There has never been a time when personal finances have been as complicated as today, and championing financial capability ought to be something the Treasury and DWP are putting significant leadership and resources into. However, we fear that the laudable intent outlined in the PFG proposals will be undermined by the suggested structure and remit of the money and pension guidance bodies.

Our central concern is the intention to create two separate organisations and split delivery between money and pension guidance.

With the move towards greater individual financial freedom and responsibility, decisions about retirement provision and personal finance are becoming inseparable. And with the direction of pension reforms and the Lifetime ISA (LISA), this is driven to a large degree by government policy. The Treasury and DWP should therefore embrace holistic money guidance, rather than artificially separating financial issues that are intrinsically linked.

We therefore call for a single money guidance and financial capability body able to address holistic financial needs including retirement provision.

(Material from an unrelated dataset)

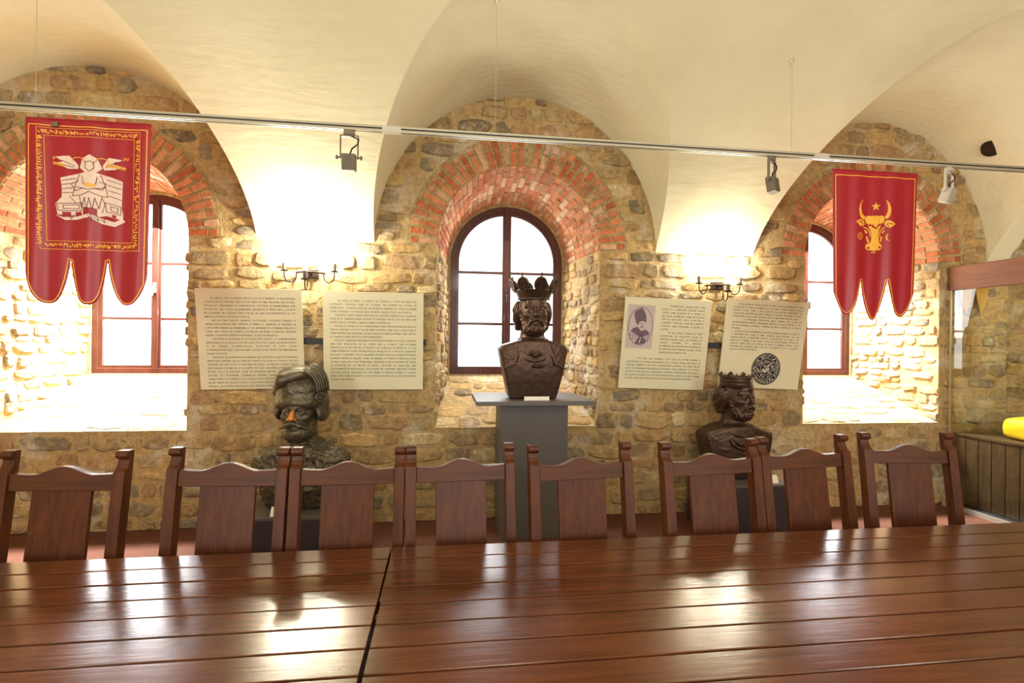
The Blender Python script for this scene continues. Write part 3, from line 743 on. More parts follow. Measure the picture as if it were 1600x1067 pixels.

We make this call for the following reasons:

  • Decisions about retirement provision cannot be separated from budgeting, savings, debt, rent or mortgages – i.e. money guidance
  • Pension reforms such as the LISA mean that the accumulation stage cannot be looked upon in isolation from an individual’s wider financial situation
  • Specific pension guidance will only be of use for a limited cohort of people in the decumulation stage who have no other savings or any debts
  • Inevitable hand-offs between providers will deter customers
  • There will be inevitable duplication and resources will not go as far split between two bodies

A single organisation will not only avoid the pitfalls set out above, but will allow much more to be achieved with the same resources. This includes a broader and more holistic service and the building of one brand that can provide money guidance throughout life. Limited resources would be better spent holistically, rather than building and marketing a brand and website dedicated only to pensions.